Sainz spoke ahead of the Zandvoort weekend of it being “very difficult to predict which circuits we’re going to be quick at and which we’re not going to be quick” – a point later denied by Ferrari technical chief Enrico Cardile.

After crashing out of Q3 at Zandvoort, Leclerc described his feeling of how this year’s Ferrari was capable of lurching from having grip to no grip from corner entry to mid-corner as the brakes were released, then maybe grip, maybe not, as throttle is reapplied on corner exit. Sometimes it sticks, sometimes it doesn’t. You have to trust it will and hope for the best. At Zandvoort it didn’t stick and he was in the wall.

The car is known to be highly wind-sensitive (a major factor in Leclerc’s Miami Q3 crash), hard on its rear tyres and possessed of a very narrow performance window that is clearly very difficult to access consistently.

For Zandvoort Ferrari chose a lower downforce option for its rear wing – despite the circuit being among the top three on F1’s calendar for configurations requiring highest downforce settings – because this choice gave it the best overall efficiency.

This certainly won’t have made Leclerc’s life any easier at the limit – he called it “probably the most difficult weekend of the season in terms of balance and driveability of the car” – and it also speaks to the erroneous decision made coming into 2023 to forsake drag (and by association increased downforce and grip) for improved top speed.

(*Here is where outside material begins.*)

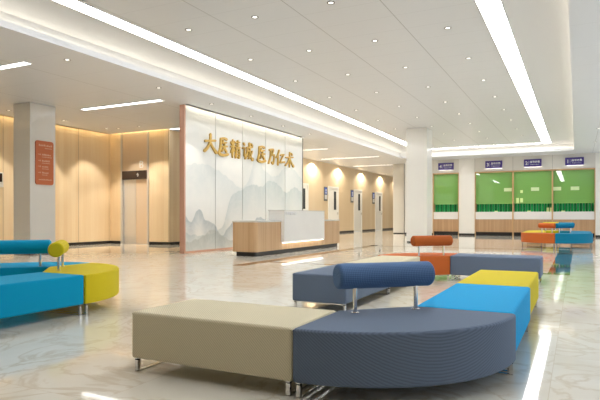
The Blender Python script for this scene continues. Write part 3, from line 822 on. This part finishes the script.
for i, y in enumerate((6.75, 9.1, 11.0, 12.82, 14.65, 16.5)):
    downlight(-7.95, y, ZS, 'recessed downlight %s from the front in the lower ceiling before the mural wall' % nth(i), 'downlights before the mural wall')
    if i > 1: spot(-7.95, y, ZS-.03, 50, 62, -8.35, y, 0, (1, .92, .8))
for i, y in enumerate((9.3, 11.0, 12.6)):
    downlight(-13.1, y, ZS, ['recessed downlight in the lobby ceiling nearest the left column', 'recessed downlight midway along the left wood wall', 'recessed downlight in the lobby ceiling by the inner corner'][i], 'lobby downlights')
    spot(-13.1, y, ZS-.03, 110, 75, -13.6, y, 0)
for i, x in enumerate((-12.75, -11.9)):
    downlight(x, 12.75, ZS, ['recessed downlight in front of the elevator', 'recessed downlight right of the elevator'][i], 'elevator downlights')
    spot(x, 12.75, ZS-.03, 110, 75, x, 13.25, 0)
for i, y in enumerate((20.9, 24.13, 27.39, 30.92, 34.46, 37.9)):
    downlight(HX+.38, y, ZS, 'recessed downlight %s along the top of the corridor door wall' % nth(i), 'corridor downlights')
    spot(HX+.38, y, ZS-.03, 125, 150, HX+.5, y, 0, (1, .92, .80))
for i, (x, y) in enumerate([(1.2, 9.0), (1.2, 12.5), (1.2, 16.0), (.6, 19.5), (.6, 23.0)]):
    downlight(x, y, ZS, 'recessed downlight %s from the front in the right lower ceiling' % nth(i), 'downlights right of the cove')

# air diffusers in the corridor ceiling; slot glow added to brighten the corridor
for k, (x0, x1, yc) in enumerate([(-10.9, -8.9, 20.4), (-11.0, -8.0, 24.1), (-11.0, -7.9, 28.3)]):
    t = empty('slot_diffuser', ['linear ceiling slot diffuser nearest the mural wall end', 'linear ceiling slot diffuser in the middle of the corridor', 'linear ceiling slot diffuser farthest down the corridor'][k], 'air diffuser', ((x0+x1)/2, yc, ZS), 0, 'corridor slot diffusers')
    w = (x1-x0)/2
    MB().box(-w, w, -.07, .07, -.006, -.001).build('frame', 'white', t)
    sl = MB(); x = -w+.04
    while x < w-.1: sl.box(x, x+.12, -.045, .045, -.010, -.006); x += .17
    sl.build('slots', 'vent', t)

# ------------------------------------------------------------------ world, fill daylight, camera
W = bpy.data.worlds.new('daylight'); S.world = W; W.use_nodes = True
bg = W.node_tree.nodes['Background']; bg.inputs[0].default_value = (.80, .90, 1.0, 1); bg.inputs[1].default_value = .9

cam = bpy.data.cameras.new('camera'); co = bpy.data.objects.new('camera', cam); C.objects.link(co)
cam.sensor_width = 36; cam.lens = 33.0; cam.shift_y = 16/600
co.location = (0, 0, .92); co.rotation_euler = (pi/2, 0, math.atan(277/550))
cam.clip_start = .05; cam.clip_end = 200
S.camera = co
S.view_settings.view_transform = 'Standard'; S.view_settings.look = 'None'; S.view_settings.gamma = 1; S.view_settings.use_curve_mapping = False
S.view_settings.exposure = 0.35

This increasingly looks like a net deficit for Ferrari, rather than a net gain.

Motor Racing Formula One World Championship Dutch Grand Prix Qualifying Day Zandvoort, Netherlands

Perhaps this is what Cardile was referring to when he said it was “crystal clear” what Ferrari got wrong over the winter of 2023, and will aim to put right with what he’s calling a “brand new car” for 2024 – which is expected to feature a major overhaul of the monocoque and rear end.

These fundamental changes can’t come soon enough really. Clearly there is some prodigious speed lurking within Ferrari’s current car, but Sainz described it as “peaky” at the very start of this season and it doesn’t really look as though what Ferrari has thrown at the car in 2023 has altered this state all that much.

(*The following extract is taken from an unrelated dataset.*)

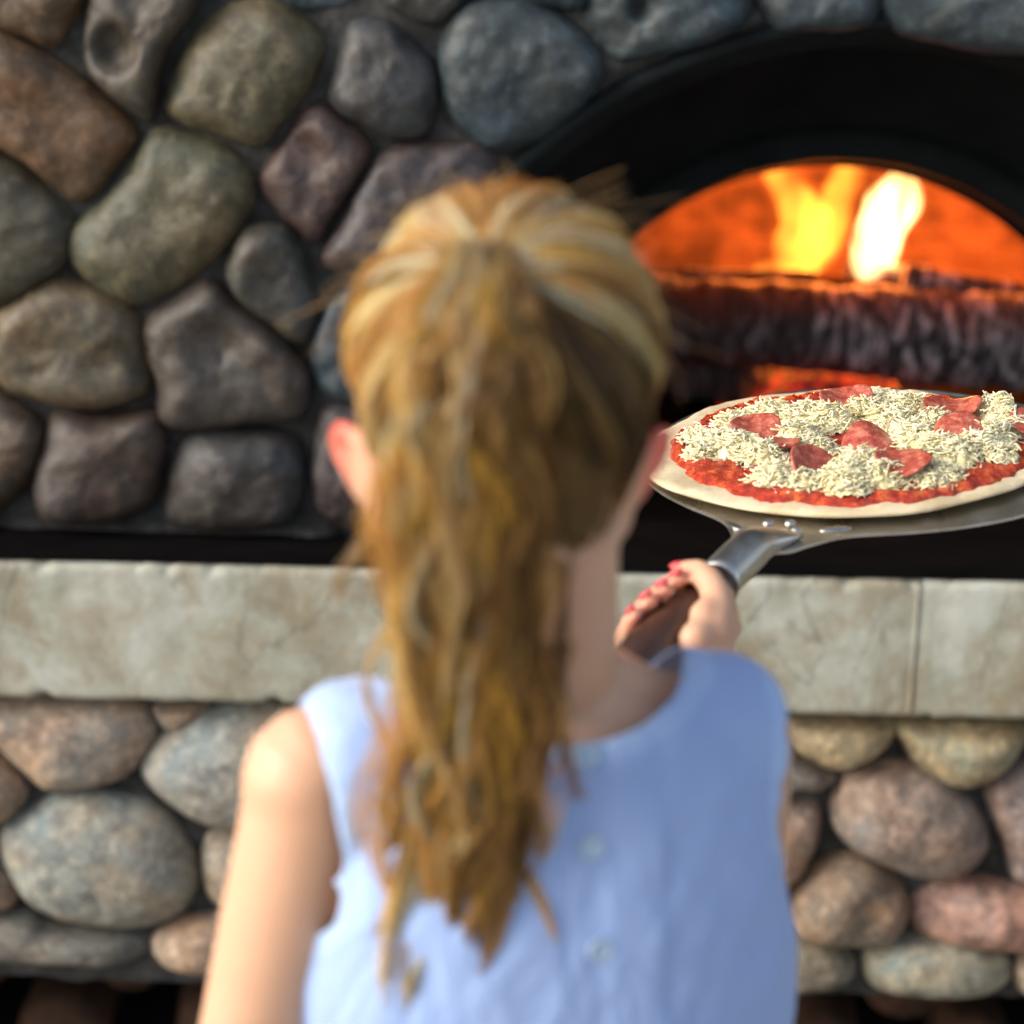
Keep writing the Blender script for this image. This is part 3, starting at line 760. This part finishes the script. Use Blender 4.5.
while cnt < 6500:
    mx, my, mr, mh = random.choice(mounds); a = random.uniform(0, 6.283); q = mr*math.sqrt(random.random())*1.12
    x, y = mx+math.cos(a)*q, my+math.sin(a)*q
    if x*x+y*y > .128**2: continue
    h = max(.008, .009+chz(x, y))+random.uniform(-.0020, .0030)
    L = random.uniform(.004, .013); ya = random.uniform(0, 6.283); pi_ = random.gauss(0, .35)
    d = Vector((math.cos(ya)*math.cos(pi_), math.sin(ya)*math.cos(pi_), math.sin(pi_))); s = Vector((-d.y, d.x, random.uniform(-.5, .5))); cu = random.uniform(-.45, .45)*L
    c = Vector((x, y, h)); b0 = len(V); rad = random.uniform(.00045, .00095)
    V2 = []; F2 = []
    tube(V2, F2, [c-d*L/2, c-d*L/6+s*cu*.7, c+d*L/6+s*cu*.7, c+d*L/2], [rad*.8, rad, rad, rad*.8], 5, cap=False)
    V += V2; F += [tuple(b0+k for k in f) for f in F2]
    tv = min(1, max(0, random.gauss(.25, .25)+.3*N3((x, y, 0), 40))); tint += [tv]*len(V2); cnt += 1
ch_ = lpart('grated_cheese', V, F, MAT['cheese'], pizza)
at = ch_.data.attributes.new('tint', 'FLOAT', 'POINT'); at.data.foreach_set('value', [max(0, min(1, t)) for t in tint])
# salami slices
def slice_(px, py, r_, yaw, tilt, bend, h0=.0065, seed=0):
    r_ *= .98; tilt += .08
    q = loc_(px, py, .018)-PO; hb_ = .009+max(chz(q.x, q.y)*.9, .003)+h0; V = []; F = []; rings = []; n = 40
    rt_ = Matrix.Rotation(yaw, 3, 'Z') @ Matrix.Rotation(tilt, 3, 'X')
    for (k_, z) in [(.02, .0), (.5, .0), (.9, .0), (.985, .0003), (1, .0010), (.985, .0019), (.9, .0021), (.5, .002), (.02, .002)]:
        rg = []
        for k in range(n):
            a = 2*math.pi*k/n; e = r_*k_*(1+.03*math.sin(2*a+seed)+.02*math.sin(5*a+seed*2))
            p = Vector((e*math.cos(a), e*math.sin(a)*.93, z)); p.z += bend*(p.x*p.x)/(r_*r_)*r_+ .05*r_*math.sin(3*a+seed)*k_
            rg.append(Vector((q.x, q.y, hb_))+rt_ @ p)
        rings.append(rg)
    loft(V, F, rings); return lpart('salami_slice', V, F, MAT['salami'], pizza)
for i, a in enumerate([(755,432,.0205,.3,.30,.22),(782,445,.013,-.2,-.1,.1),(810,467,.0205,.9,.75,.12),(872,440,.0215,.35,.30,-.35),(903,468,.0215,-.2,.05,.30),(962,438,.0215,.15,.25,-.18),(846,404,.022,.2,.2,.3),(952,411,.022,-.1,.0,.3),(1035,425,.02,.1,.3,.2),(1000,480,.0,.1,0,.1)]):
    if a[2] > 0: slice_(*a, seed=i)

# ------------------------------------------------------------------ the girl
H0 = PM @ hb; HA = (PM.to_3x3() @ ax).normalized(); H0 = H0+HA*.034      # grip start and direction towards the girl
HU = (Vector((0, 0, 1)) - HA*HA.z).normalized(); HS = HA.cross(HU).normalized()
if HS.x < 0: HS = -HS                                    # to the right of the grip
YAW = R(17)
BC = Vector((.018, 1.145, 0)); BXd = Vector((math.cos(YAW), math.sin(YAW), 0)); BYd = Vector((-math.sin(YAW), math.cos(YAW), 0))
ZS = 1.195
def B(x, y, z): return BC + BXd*x + BYd*y + Vector((0, 0, z))
HEAD = P(500, 412, 1.125)
girl = empty('person', (BC.x, BC.y, 0))
tag(girl, 'girl with a long wavy blonde ponytail and sleeveless pale blue top holding the peel', 'person')
def ring(cx, cy_, z, a, b, n=40, e=2.3):
    o = []
    for k in range(n):
        t = 2*math.pi*k/n; c, s = math.cos(t), math.sin(t)
        o.append(B(cx+a*math.copysign(abs(c)**(2/e), c), cy_+b*math.copysign(abs(s)**(2/e), s), z))
    return o
TOR = [(0, .0, .62, .085, .07), (0, 0, .70, .122, .088), (0, 0, .80, .122, .088), (0, 0, .90, .108, .076), (0, 0, .98, .112, .076), (0, 0, 1.06, .118, .080), (0, 0, 1.11, .118, .078), (0, 0, 1.145, .112, .070), (0, .0, 1.172, .098, .060), (-.004, .0, 1.194, .074, .050), (-.008, .004, 1.215, .044, .040)]
def torso(V, F, g=0, gb=0, zmin=0, zmax=9, flare=0):
    loft(V, F, [ring(cx, c2, z, a+g+flare*max(0, 1.12-z), b+gb+flare*max(0, 1.12-z)) for cx, c2, z, a, b in TOR if zmin <= z <= zmax])
V = []; F = []
torso(V, F)
hx = (HEAD-BC); nb = B(-.004, .006, 1.19); nt = HEAD+Vector((.020, -.004, -.075))
tube(V, F, [B(0, .006, 1.14), nb, nt, nt+Vector((0, 0, .06))], [.050, .045, .041, .040], 24)
# trapezius and shoulders
for s in (-1, 1):
    tube(V, F, [nb+Vector((0, 0, .02)), B(s*.055, 0, 1.182), B(s*.092, 0, 1.168)], [.034, .028, .032], 20)
    ell(V, F, B(s*.094, .0, 1.158), (.036, .038, .042))
    # legs and feet
    tube(V, F, [B(s*.062, 0, .70), B(s*.064, -.004, .55), B(s*.062, -.008, .40), B(s*.062, .008, .28), B(s*.062, .01, .07)], [.068, .060, .042, .043, .026], 20)
    tube(V, F, [B(s*.062, .0, .035), B(s*.064, -.05, .024) if False else B(s*.066, .08, .022), B(s*.068, .125, .016)], [.030, .024, .014], 16)
# left arm hanging
LSh = P(317, 771, 1.107)
LE = P(238, 1110, 1.095); LW = LE+Vector((-.010, .085, -.17))
ap_ = crom([B(-.055, .004, 1.146), B(-.088, .002, 1.158), LSh+Vector((-.002, 0, .0)), LSh.lerp(LE, .12), LSh.lerp(LE, .45), LE], 40, False)
tube(V, F, ap_, list(np.interp(np.linspace(0, 1, 40), [0, .2, .4, .6, .8, 1], [.026, .0295, .0335, .0340, .0322, .0275])), 28)
tube(V, F, [LE, LE.lerp(LW, .35), LW], [.0275, .0275, .019], 20)
# right arm: down and forward, forearm rising to the grip
GC = H0+HA*.040                                     # middle of the grip
WR = GC+HS*.030-HU*.032+HA*.020
RSh = P(731, 742, 1.185); RE = P(736, 900, 1.265)
tube(V, F, [B(.085, 0, 1.158), RSh, RSh.lerp(RE, .5), RE], [.036, .0345, .031, .0275], 24)
tube(V, F, [RE, RE.lerp(WR, .35), WR], [.0275, .0265, .0175], 20)
# right hand
def around(t, ang, rad): return H0+HA*t+HS*math.cos(R(ang))*rad+HU*math.sin(R(ang))*rad
for (t0, t1, ang, rad, rr_) in ((.010, .058, -38, .025, .0112), (.010, .058, -12, .026, .0122), (.012, .056, 14, .0255, .0112), (.016, .058, -62, .0245, .0095), (.006, .036, 30, .0250, .0100)):
    tube(V, F, [around(t0, ang, rad), around((t0+t1)/2, ang, rad+.001), around(t1, ang, rad)], [rr_*.9, rr_, rr_*.95], 14)
tube(V, F, [WR, around(.050, -25, .031), around(.034, -15, .029)], [.0185, .0165, .014], 18)
tips = []
for i, t in enumerate((.014, .0272, .0402, .0522)):
    fr = (.0072, .0074, .0071, .0063)[i]; end = (108, 112, 122, 136)[i]; Rr = .0155+fr*.92
    an = np.linspace(-45, -360+end, 12); pts = []
    for j, a_ in enumerate(an):
        f = j/11; pts.append(around(t+.003*math.sin(f*3)+(-.004 if i == 0 else .002*(i-1))*f, a_, Rr+(.003 if abs(a_+100) < 18 or abs(a_+175) < 14 else 0)))
    tube(V, F, pts, list(np.linspace(fr*1.08, fr*.82, 12)), 14)
    a_e = R(end); tips.append((pts[-1], (HS*math.cos(a_e)+HU*math.sin(a_e)), (pts[-1]-pts[-2]).normalized(), fr))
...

The SF23’s ability to tumble dramatically out of its performance window is so pronounced that at times it has left its drivers simply baffled as to why the car won’t do what they ask of it. In Spain, Leclerc thought his car was broken such was the lack of rear grip he felt. In Baku, Sainz faded to the tune of almost half a second per lap compared to Leclerc, so dramatic was Sainz’s loss of confidence in the equipment underneath him.

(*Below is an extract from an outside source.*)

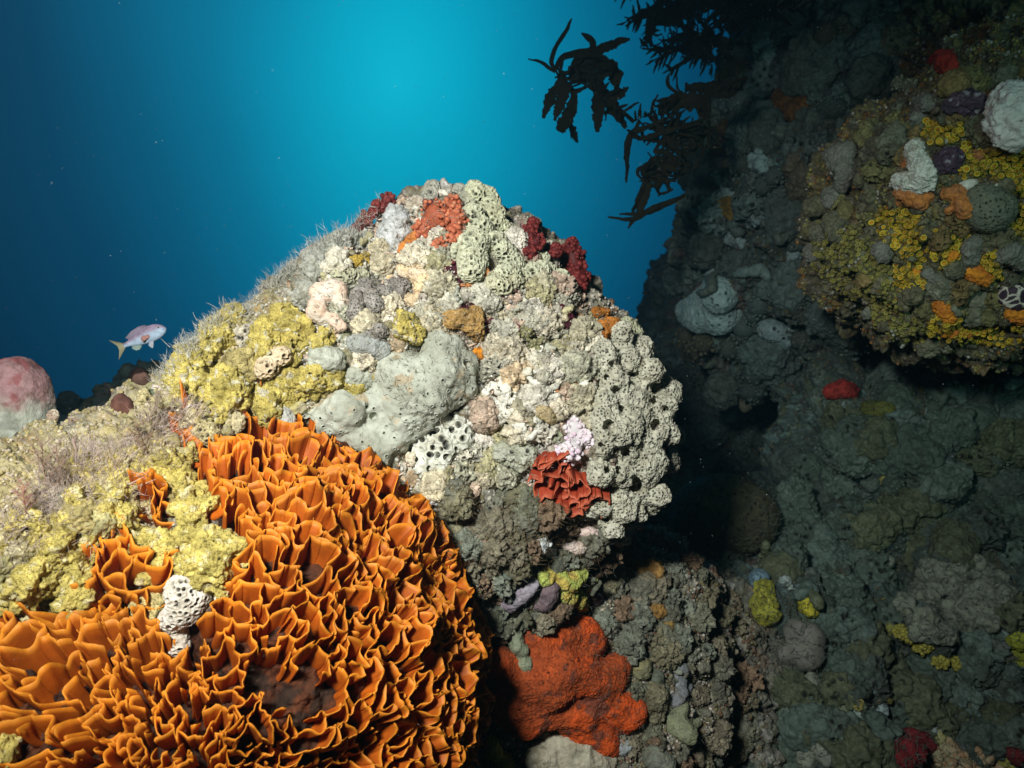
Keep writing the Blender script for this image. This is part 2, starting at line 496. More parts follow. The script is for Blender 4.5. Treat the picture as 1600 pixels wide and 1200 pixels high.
WALL = [(1400, 130, 3.3, 220, 240, .9), (1268, 320, 3.2, 165, 180, .7), (1215, 440, 3.3, 110, 150, .5), (1460, 380, 3.4, 250, 260, .8),
        (1330, 640, 4.6, 260, 260, .7), (1262, 50, 3.3, 85, 110, .5), (1600, 0, 2.9, 200, 200, .8), (1150, 800, 4.8, 300, 260, .6)]
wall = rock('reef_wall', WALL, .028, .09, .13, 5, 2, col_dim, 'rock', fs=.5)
LEDGE = [(1540, 330, 1.95, 225, 185, .36), (1430, 340, 1.98, 130, 140, .30), (1620, 240, 1.85, 180, 220, .4), (1530, 90, 2.5, 130, 150, .5), (1500, 440, 2.0, 190, 80, .34), (1640, 470, 1.95, 150, 70, .3)]
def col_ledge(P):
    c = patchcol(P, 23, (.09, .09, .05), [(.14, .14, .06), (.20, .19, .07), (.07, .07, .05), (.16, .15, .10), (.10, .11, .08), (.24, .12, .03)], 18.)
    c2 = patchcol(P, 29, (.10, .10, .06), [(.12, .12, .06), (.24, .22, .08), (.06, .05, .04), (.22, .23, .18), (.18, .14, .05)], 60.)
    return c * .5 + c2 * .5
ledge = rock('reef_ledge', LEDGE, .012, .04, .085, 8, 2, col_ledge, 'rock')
FLOOR = [(1470, 700, 2.75, 190, 110, .45), (1580, 620, 2.8, 120, 120, .4), (1380, 800, 2.75, 160, 90, .4), (1300, 960, 2.5, 190, 120, .45),
         (1180, 1040, 2.25, 120, 150, .35), (1480, 960, 2.45, 170, 130, .42), (1400, 1120, 2.3, 250, 130, .4), (1150, 1180, 2.1, 230, 150, .35),
         (1600, 1150, 2.2, 160, 150, .4), (1560, 830, 2.6, 150, 110, .4), (1330, 660, 2.95, 80, 90, .3), (1160, 1400, 2.0, 500, 200, .6)]
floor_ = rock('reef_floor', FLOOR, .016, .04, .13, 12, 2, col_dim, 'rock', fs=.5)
BACK = [(200, 720, 3.6, 170, 80, .5), (240, 660, 2.6, 60, 62, .25), (60, 700, 3.0, 150, 62, .4), (150, 800, 3.2, 260, 120, .6), (225, 640, 2.6, 24, 40, .12), (290, 640, 2.7, 60, 60, .2)]
back = rock('reef_slope', BACK, .016, .04, .07, 15, 1, col_dim, 'rock')
FAR = [(1062, 560, 6.0, 50, 170, .9), (1080, 720, 6.0, 90, 200, 1.0)]
far = rock('far_reef', FAR, 0.05, .1, .12, 18, 1, col_dim, 'rock')
# seabed: one sheet out to the horizon of the water
gx = np.sign(np.linspace(-1, 1, 160)) * np.abs(np.linspace(-1, 1, 160)) ** 2.2 * 13
GX, GY = np.meshgrid(gx, gx + 2, indexing='ij')
SP = np.stack([GX.ravel(), GY.ravel(), np.zeros(GX.size)], 1)
SP[:, 2] = -1.75 + fbm(SP, .8, 4, 40) * .22
n_ = 160; ii = np.arange(n_ - 1)
A_ = (ii[:, None] * n_ + ii[None]).ravel()
SQ = np.stack([A_, A_ + n_, A_ + n_ + 1, A_ + 1], 1)
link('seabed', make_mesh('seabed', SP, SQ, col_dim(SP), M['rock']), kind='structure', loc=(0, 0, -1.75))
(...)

Vasseur, perhaps with a mind to deflect as much negative attention as possible away from his revamped technical team, keeps talking up the potential still lurking within Ferrari’s current car – and saying better understanding of how to refine its set-ups will unlock more lap time from it than any remaining planned upgrades.

But that same car, though clearly not awful in outright performance terms, has looked evil to drive for much of this season – the sort of car that dares you to try harder and then bites you when you do.

That’s probably why Leclerc looks so much more exposed by Ferrari’s current limitations. He’s more daring than most, and even though he says he fully trusts the longer term plan to transform Ferrari he surely cannot say the same for the car he’s driving right now.

He’s already conceded Red Bull looks out of reach until F1’s technical rules are overhauled in a major way again for 2026, but he will still be banking on Ferrari making a major step forward in 2024. All the while he toils trying to elevate a poor car into places it doesn’t belong, his reputation is at risk of taking further damage from incidents such as those that undid him at Zandvoort.